3 Legit Reasons to Take a Break from Sex



There’s not a single thing wrong with taking a break from sex. Face it, there’s more to life than getting down with the freak-nasty antics whenever you have a free moment. Having a healthy, active sex life is important to many people, and there should be no shame in embracing the importance of sex in your own life. But part of being healthy means knowing when engaging in sexual activity isn’t serving your best interests, and taking a much-needed break.
Reasons for taking a break from sex will vary by individual, but they shouldn’t include any feelings of shame if you truly enjoy what you’re doing. You also want to avoid making such a decision based on what other prescribe as “right” (read: morally correct) for you.
RELATED: [TALK LIKE SEX] CELIBACY, ABSTINENCE & JUST SAYING NO
I recently came across an article that listed “10 Reasons to Take a Break from Sex” and I cringed at how shaming—and flat out ignorant—some of the reasons were. Here are a few situations when taking a break from sex might be the best choice you can make in the moment, and they’re not based on arbitrary rules dictating how you should feel about yourself.

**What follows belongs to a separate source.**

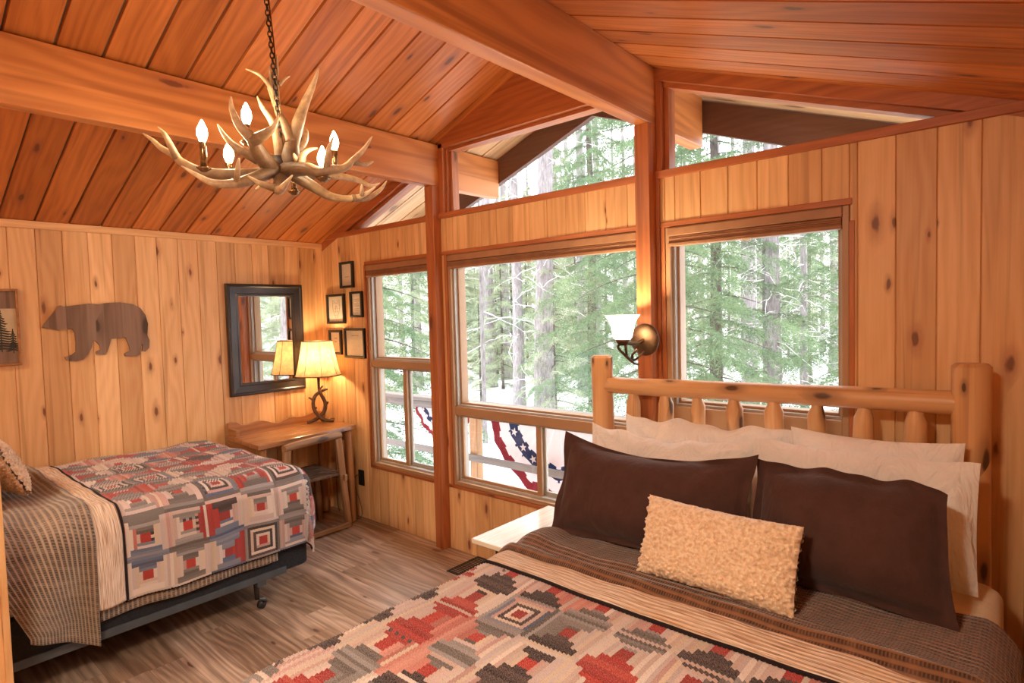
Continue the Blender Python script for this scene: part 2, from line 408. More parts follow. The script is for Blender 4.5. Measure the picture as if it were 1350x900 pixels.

You Have Moments of Poor Judgment
I am not easily embarrassed, and it’s important to me that when I do anything, I am willing to stand by it or be open to correction. Even when I’m dead wrong, I rarely feel embarrassed; I accept that I made a mistake and keep it moving. I have made sexual decisions, though, when I felt embarrassed by how far off my judgment of the person was and I opted to take temporary breaks to clear my head a bit.
The psychological impact of sexual decisions is often a lot more serious than we think. I can’t say I was ad-dic-ted (ahem) or anything like that; I don’t believe another person’s genitalia can force you to make personal decisions. I do think that I may have not been paying attention to the warning signs when the flags went up. As they say, “hindsight is 20/20,” so it was only after things went sour that I was able to look back over our interactions and pinpoint the problems. The sex was, of course, turnt all the way up, and since I was more focused on getting laid then, I ignored things that could have done way more damage in the long run.